_Dataset excerpt:_
══════

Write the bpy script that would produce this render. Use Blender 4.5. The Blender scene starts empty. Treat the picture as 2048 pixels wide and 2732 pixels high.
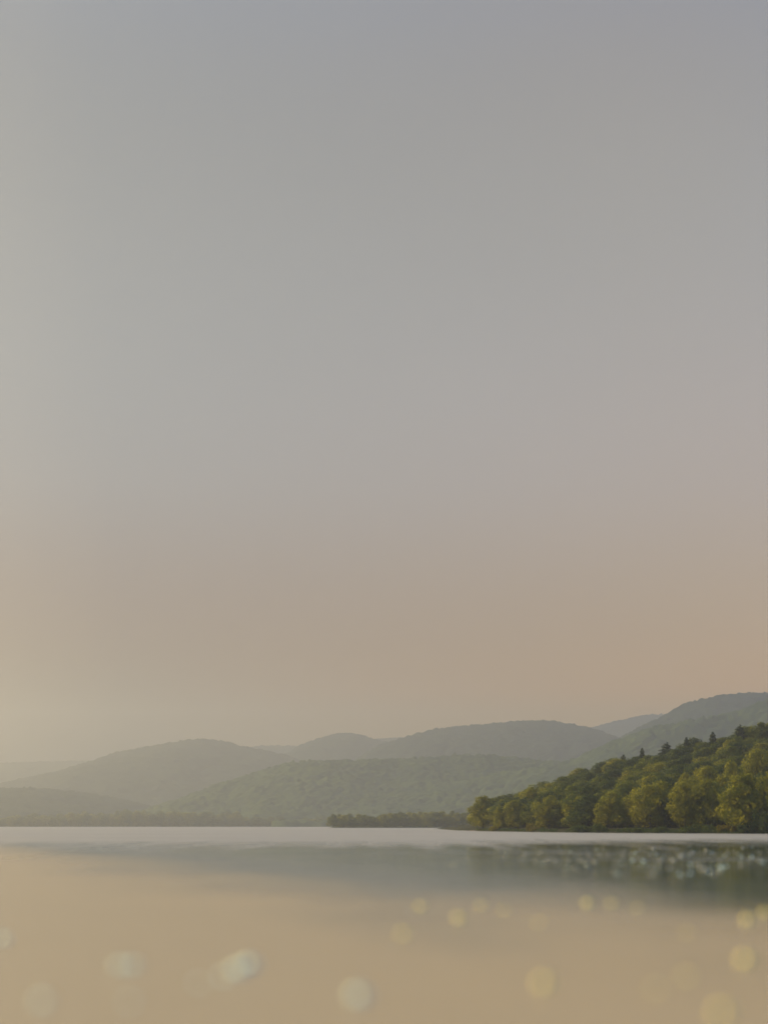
import bpy, math, random
import numpy as np

# ------------------------------------------------------------------ camera, sky, sun, exposure
F, CX, HY, CAM_H = 3753.0, 1024.0, 2202.5, 2.4          # photo px: focal length, centre column, horizon row
SC = bpy.context.scene
COL = SC.collection
cam_d = bpy.data.cameras.new("camera")
cam = bpy.data.objects.new("camera", cam_d)
COL.objects.link(cam)
cam.location = (0, 0, CAM_H)
cam.rotation_euler = (math.radians(90), 0, 0)
cam_d.sensor_fit = 'VERTICAL'
cam_d.sensor_height = 58.24
cam_d.lens = 58.24 * F / 2732.0
cam_d.shift_y = (HY - 1366.0) / 2732.0
cam_d.clip_start, cam_d.clip_end = 0.1, 60000
cam_d.dof.use_dof = True
cam_d.dof.focus_distance = 9000
cam_d.dof.aperture_fstop = cam_d.lens / 1000.0 / 0.47
SC.camera = cam

SUN_EL, SUN_AZ = math.radians(32), math.radians(-57)    # azimuth from the view direction, negative = left
SUN_DIR = (math.sin(SUN_AZ) * math.cos(SUN_EL), math.cos(SUN_AZ) * math.cos(SUN_EL), math.sin(SUN_EL))
sun_d = bpy.data.lights.new("sun", 'SUN')
sun_d.energy, sun_d.angle, sun_d.color = 5.0, math.radians(0.6), (1.0, 0.74, 0.33)
sun = bpy.data.objects.new("sun", sun_d)
COL.objects.link(sun)
sun.location = (-60, 40, 60)
from mathutils import Vector
sun.rotation_euler = Vector(SUN_DIR).to_track_quat('Z', 'Y').to_euler()

SC.view_settings.view_transform = 'Standard'
SC.view_settings.look = 'None'
SC.view_settings.exposure = 0.0
SC.view_settings.gamma = 1.0
SC.cycles.use_denoising = True
SC.cycles.volume_bounces = 1
SC.cycles.max_bounces = 8
SC.cycles.caustics_reflective = False
SC.cycles.sample_clamp_indirect = 4.0


def lin(r, g, b):
    f = lambda c: (c / 255 / 12.92) if c / 255 <= 0.04045 else ((c / 255 + 0.055) / 1.055) ** 2.4
    return (f(r), f(g), f(b), 1.0)


world = bpy.data.worlds.new("World")
SC.world = world
world.use_nodes = True
wn, wl = world.node_tree.nodes, world.node_tree.links
wn.clear()
w_out = wn.new('ShaderNodeOutputWorld')
w_bg = wn.new('ShaderNodeBackground')
w_bg.inputs['Strength'].default_value = 0.1
wl.new(w_bg.outputs[0], w_out.inputs['Surface'])
sky = wn.new('ShaderNodeTexSky')
sky.sky_type = 'NISHITA'
sky.sun_disc = False
sky.sun_elevation = SUN_EL
sky.sun_rotation = SUN_AZ
sky.dust_density = 6.0
sky.air_density = 1.0
sky.ozone_density = 1.0
# thin high cloud veil: colour by elevation, warmer and lighter towards the sun's side
tc = wn.new('ShaderNodeTexCoord')
sep = wn.new('ShaderNodeSeparateXYZ')
wl.new(tc.outputs['Generated'], sep.inputs[0])


def wmath(op, a, b=None, clamp=False):
    n = wn.new('ShaderNodeMath')
    n.operation = op
    n.use_clamp = clamp
    for i, v in enumerate((a, b)):
        if v is None:
            continue
        if isinstance(v, (int, float)):
            n.inputs[i].default_value = v
        else:
            wl.new(v, n.inputs[i])
    return n.outputs[0]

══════

_Problem requirements:_
Everything from the first line to the line with "import numpy as np" must be repeated exactly, and nothing else. Leave the pictures out.

_Result:_
Write the bpy script that would produce this render. Use Blender 4.5. The Blender scene starts empty. Treat the picture as 2048 pixels wide and 2732 pixels high.
import bpy, math, random
import numpy as np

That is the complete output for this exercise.